Repeat each line exactly, leaving nothing out.

==================================================

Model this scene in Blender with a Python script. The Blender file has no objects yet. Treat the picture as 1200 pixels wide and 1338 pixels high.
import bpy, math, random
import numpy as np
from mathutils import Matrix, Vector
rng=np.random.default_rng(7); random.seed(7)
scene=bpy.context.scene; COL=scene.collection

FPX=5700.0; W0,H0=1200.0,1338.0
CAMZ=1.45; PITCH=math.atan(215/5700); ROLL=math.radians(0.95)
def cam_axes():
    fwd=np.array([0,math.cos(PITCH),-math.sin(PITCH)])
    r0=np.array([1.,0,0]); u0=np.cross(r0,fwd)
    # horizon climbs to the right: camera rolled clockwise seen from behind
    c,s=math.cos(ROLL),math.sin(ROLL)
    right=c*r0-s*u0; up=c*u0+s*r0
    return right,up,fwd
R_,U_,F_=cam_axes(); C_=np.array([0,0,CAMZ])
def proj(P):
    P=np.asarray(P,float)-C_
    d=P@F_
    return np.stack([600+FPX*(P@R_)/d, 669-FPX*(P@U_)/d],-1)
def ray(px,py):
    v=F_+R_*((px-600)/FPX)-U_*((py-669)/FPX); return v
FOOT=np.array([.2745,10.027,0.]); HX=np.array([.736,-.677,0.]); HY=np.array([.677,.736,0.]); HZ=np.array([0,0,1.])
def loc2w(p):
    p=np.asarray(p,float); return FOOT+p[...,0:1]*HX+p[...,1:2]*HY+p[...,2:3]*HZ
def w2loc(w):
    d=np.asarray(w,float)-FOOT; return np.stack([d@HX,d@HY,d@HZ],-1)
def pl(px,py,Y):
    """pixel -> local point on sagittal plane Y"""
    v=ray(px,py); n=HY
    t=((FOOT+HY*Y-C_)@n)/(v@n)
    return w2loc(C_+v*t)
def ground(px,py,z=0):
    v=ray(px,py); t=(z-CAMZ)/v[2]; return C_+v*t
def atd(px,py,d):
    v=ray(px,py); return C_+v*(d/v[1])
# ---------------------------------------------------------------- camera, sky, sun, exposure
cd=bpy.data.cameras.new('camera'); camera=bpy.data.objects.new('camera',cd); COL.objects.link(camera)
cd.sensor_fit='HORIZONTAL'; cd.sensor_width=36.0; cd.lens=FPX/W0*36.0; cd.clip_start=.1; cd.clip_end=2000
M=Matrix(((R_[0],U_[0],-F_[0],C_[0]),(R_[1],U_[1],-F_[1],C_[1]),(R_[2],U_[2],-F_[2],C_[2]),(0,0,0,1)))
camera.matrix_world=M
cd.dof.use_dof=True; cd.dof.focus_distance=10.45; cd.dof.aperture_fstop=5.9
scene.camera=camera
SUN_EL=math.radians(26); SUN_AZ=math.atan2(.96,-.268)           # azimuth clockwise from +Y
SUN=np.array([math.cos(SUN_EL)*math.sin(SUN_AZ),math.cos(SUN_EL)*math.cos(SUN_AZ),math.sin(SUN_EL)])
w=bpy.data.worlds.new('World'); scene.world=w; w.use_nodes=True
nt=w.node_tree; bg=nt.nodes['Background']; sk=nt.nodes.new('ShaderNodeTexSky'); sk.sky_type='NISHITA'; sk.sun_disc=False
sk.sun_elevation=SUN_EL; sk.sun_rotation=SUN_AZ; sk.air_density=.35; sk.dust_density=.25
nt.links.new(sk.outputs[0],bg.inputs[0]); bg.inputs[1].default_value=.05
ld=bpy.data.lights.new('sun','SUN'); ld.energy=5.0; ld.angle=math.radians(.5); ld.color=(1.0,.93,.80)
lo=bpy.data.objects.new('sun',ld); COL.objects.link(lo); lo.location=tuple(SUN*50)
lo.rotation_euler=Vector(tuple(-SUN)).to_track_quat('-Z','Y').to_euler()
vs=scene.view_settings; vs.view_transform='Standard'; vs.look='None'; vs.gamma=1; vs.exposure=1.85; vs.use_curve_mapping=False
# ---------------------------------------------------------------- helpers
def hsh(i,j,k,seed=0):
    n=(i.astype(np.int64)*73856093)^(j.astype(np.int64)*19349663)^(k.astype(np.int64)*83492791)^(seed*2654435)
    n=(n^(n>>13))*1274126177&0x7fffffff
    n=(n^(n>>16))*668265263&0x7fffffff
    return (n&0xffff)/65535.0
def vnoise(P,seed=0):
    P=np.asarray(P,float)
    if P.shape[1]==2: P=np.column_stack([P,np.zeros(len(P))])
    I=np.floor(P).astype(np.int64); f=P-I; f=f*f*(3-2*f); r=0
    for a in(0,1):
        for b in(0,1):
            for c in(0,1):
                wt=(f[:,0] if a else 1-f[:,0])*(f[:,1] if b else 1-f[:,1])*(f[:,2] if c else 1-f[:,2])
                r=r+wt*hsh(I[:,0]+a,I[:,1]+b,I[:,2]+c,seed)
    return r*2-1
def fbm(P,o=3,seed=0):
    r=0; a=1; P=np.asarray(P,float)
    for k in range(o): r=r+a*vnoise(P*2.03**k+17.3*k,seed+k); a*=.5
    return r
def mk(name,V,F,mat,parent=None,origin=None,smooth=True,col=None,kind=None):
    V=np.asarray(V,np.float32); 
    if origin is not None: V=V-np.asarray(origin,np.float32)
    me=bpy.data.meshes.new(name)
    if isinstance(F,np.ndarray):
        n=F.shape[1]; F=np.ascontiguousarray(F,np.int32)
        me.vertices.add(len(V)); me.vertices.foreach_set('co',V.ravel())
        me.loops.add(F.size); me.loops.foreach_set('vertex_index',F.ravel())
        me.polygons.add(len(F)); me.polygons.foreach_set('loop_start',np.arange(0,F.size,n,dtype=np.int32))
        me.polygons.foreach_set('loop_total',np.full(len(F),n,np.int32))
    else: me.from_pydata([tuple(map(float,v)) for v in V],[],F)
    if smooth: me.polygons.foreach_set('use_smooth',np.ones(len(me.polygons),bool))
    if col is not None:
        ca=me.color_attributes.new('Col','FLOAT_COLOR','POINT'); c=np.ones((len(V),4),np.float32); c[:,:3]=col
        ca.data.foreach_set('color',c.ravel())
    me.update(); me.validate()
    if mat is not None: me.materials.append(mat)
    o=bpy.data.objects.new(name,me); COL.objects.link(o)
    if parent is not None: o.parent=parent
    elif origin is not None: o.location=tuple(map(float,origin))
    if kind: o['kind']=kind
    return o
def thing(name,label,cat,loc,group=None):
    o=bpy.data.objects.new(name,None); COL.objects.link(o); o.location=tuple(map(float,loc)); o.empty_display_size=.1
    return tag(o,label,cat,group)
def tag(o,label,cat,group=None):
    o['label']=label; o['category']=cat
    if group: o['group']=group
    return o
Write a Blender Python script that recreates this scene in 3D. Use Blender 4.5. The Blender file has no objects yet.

==================================================

(Task result)
Model this scene in Blender with a Python script. The Blender file has no objects yet. Treat the picture as 1200 pixels wide and 1338 pixels high.
import bpy, math, random
import numpy as np
from mathutils import Matrix, Vector
rng=np.random.default_rng(7); random.seed(7)
scene=bpy.context.scene; COL=scene.collection

FPX=5700.0; W0,H0=1200.0,1338.0
CAMZ=1.45; PITCH=math.atan(215/5700); ROLL=math.radians(0.95)
def cam_axes():
    fwd=np.array([0,math.cos(PITCH),-math.sin(PITCH)])
    r0=np.array([1.,0,0]); u0=np.cross(r0,fwd)
    # horizon climbs to the right: camera rolled clockwise seen from behind
    c,s=math.cos(ROLL),math.sin(ROLL)
    right=c*r0-s*u0; up=c*u0+s*r0
    return right,up,fwd
R_,U_,F_=cam_axes(); C_=np.array([0,0,CAMZ])
def proj(P):
    P=np.asarray(P,float)-C_
    d=P@F_
    return np.stack([600+FPX*(P@R_)/d, 669-FPX*(P@U_)/d],-1)
def ray(px,py):
    v=F_+R_*((px-600)/FPX)-U_*((py-669)/FPX); return v
FOOT=np.array([.2745,10.027,0.]); HX=np.array([.736,-.677,0.]); HY=np.array([.677,.736,0.]); HZ=np.array([0,0,1.])
def loc2w(p):
    p=np.asarray(p,float); return FOOT+p[...,0:1]*HX+p[...,1:2]*HY+p[...,2:3]*HZ
def w2loc(w):
    d=np.asarray(w,float)-FOOT; return np.stack([d@HX,d@HY,d@HZ],-1)
def pl(px,py,Y):
    """pixel -> local point on sagittal plane Y"""
    v=ray(px,py); n=HY
    t=((FOOT+HY*Y-C_)@n)/(v@n)
    return w2loc(C_+v*t)
def ground(px,py,z=0):
    v=ray(px,py); t=(z-CAMZ)/v[2]; return C_+v*t
def atd(px,py,d):
    v=ray(px,py); return C_+v*(d/v[1])
# ---------------------------------------------------------------- camera, sky, sun, exposure
cd=bpy.data.cameras.new('camera'); camera=bpy.data.objects.new('camera',cd); COL.objects.link(camera)
cd.sensor_fit='HORIZONTAL'; cd.sensor_width=36.0; cd.lens=FPX/W0*36.0; cd.clip_start=.1; cd.clip_end=2000
M=Matrix(((R_[0],U_[0],-F_[0],C_[0]),(R_[1],U_[1],-F_[1],C_[1]),(R_[2],U_[2],-F_[2],C_[2]),(0,0,0,1)))
camera.matrix_world=M
cd.dof.use_dof=True; cd.dof.focus_distance=10.45; cd.dof.aperture_fstop=5.9
scene.camera=camera
SUN_EL=math.radians(26); SUN_AZ=math.atan2(.96,-.268)           # azimuth clockwise from +Y
SUN=np.array([math.cos(SUN_EL)*math.sin(SUN_AZ),math.cos(SUN_EL)*math.cos(SUN_AZ),math.sin(SUN_EL)])
w=bpy.data.worlds.new('World'); scene.world=w; w.use_nodes=True
nt=w.node_tree; bg=nt.nodes['Background']; sk=nt.nodes.new('ShaderNodeTexSky'); sk.sky_type='NISHITA'; sk.sun_disc=False
sk.sun_elevation=SUN_EL; sk.sun_rotation=SUN_AZ; sk.air_density=.35; sk.dust_density=.25
nt.links.new(sk.outputs[0],bg.inputs[0]); bg.inputs[1].default_value=.05
ld=bpy.data.lights.new('sun','SUN'); ld.energy=5.0; ld.angle=math.radians(.5); ld.color=(1.0,.93,.80)
lo=bpy.data.objects.new('sun',ld); COL.objects.link(lo); lo.location=tuple(SUN*50)
lo.rotation_euler=Vector(tuple(-SUN)).to_track_quat('-Z','Y').to_euler()
vs=scene.view_settings; vs.view_transform='Standard'; vs.look='None'; vs.gamma=1; vs.exposure=1.85; vs.use_curve_mapping=False
# ---------------------------------------------------------------- helpers
def hsh(i,j,k,seed=0):
    n=(i.astype(np.int64)*73856093)^(j.astype(np.int64)*19349663)^(k.astype(np.int64)*83492791)^(seed*2654435)
    n=(n^(n>>13))*1274126177&0x7fffffff
    n=(n^(n>>16))*668265263&0x7fffffff
    return (n&0xffff)/65535.0
def vnoise(P,seed=0):
    P=np.asarray(P,float)
    if P.shape[1]==2: P=np.column_stack([P,np.zeros(len(P))])
    I=np.floor(P).astype(np.int64); f=P-I; f=f*f*(3-2*f); r=0
    for a in(0,1):
        for b in(0,1):
            for c in(0,1):
                wt=(f[:,0] if a else 1-f[:,0])*(f[:,1] if b else 1-f[:,1])*(f[:,2] if c else 1-f[:,2])
                r=r+wt*hsh(I[:,0]+a,I[:,1]+b,I[:,2]+c,seed)
    return r*2-1
def fbm(P,o=3,seed=0):
    r=0; a=1; P=np.asarray(P,float)
    for k in range(o): r=r+a*vnoise(P*2.03**k+17.3*k,seed+k); a*=.5
    return r
def mk(name,V,F,mat,parent=None,origin=None,smooth=True,col=None,kind=None):
    V=np.asarray(V,np.float32); 
    if origin is not None: V=V-np.asarray(origin,np.float32)
    me=bpy.data.meshes.new(name)
    if isinstance(F,np.ndarray):
        n=F.shape[1]; F=np.ascontiguousarray(F,np.int32)
        me.vertices.add(len(V)); me.vertices.foreach_set('co',V.ravel())
        me.loops.add(F.size); me.loops.foreach_set('vertex_index',F.ravel())
        me.polygons.add(len(F)); me.polygons.foreach_set('loop_start',np.arange(0,F.size,n,dtype=np.int32))
        me.polygons.foreach_set('loop_total',np.full(len(F),n,np.int32))
    else: me.from_pydata([tuple(map(float,v)) for v in V],[],F)
    if smooth: me.polygons.foreach_set('use_smooth',np.ones(len(me.polygons),bool))
    if col is not None:
        ca=me.color_attributes.new('Col','FLOAT_COLOR','POINT'); c=np.ones((len(V),4),np.float32); c[:,:3]=col
        ca.data.foreach_set('color',c.ravel())
    me.update(); me.validate()
    if mat is not None: me.materials.append(mat)
    o=bpy.data.objects.new(name,me); COL.objects.link(o)
    if parent is not None: o.parent=parent
    elif origin is not None: o.location=tuple(map(float,origin))
    if kind: o['kind']=kind
    return o
def thing(name,label,cat,loc,group=None):
    o=bpy.data.objects.new(name,None); COL.objects.link(o); o.location=tuple(map(float,loc)); o.empty_display_size=.1
    return tag(o,label,cat,group)
def tag(o,label,cat,group=None):
    o['label']=label; o['category']=cat
    if group: o['group']=group
    return o
Write a Blender Python script that recreates this scene in 3D. Use Blender 4.5. The Blender file has no objects yet.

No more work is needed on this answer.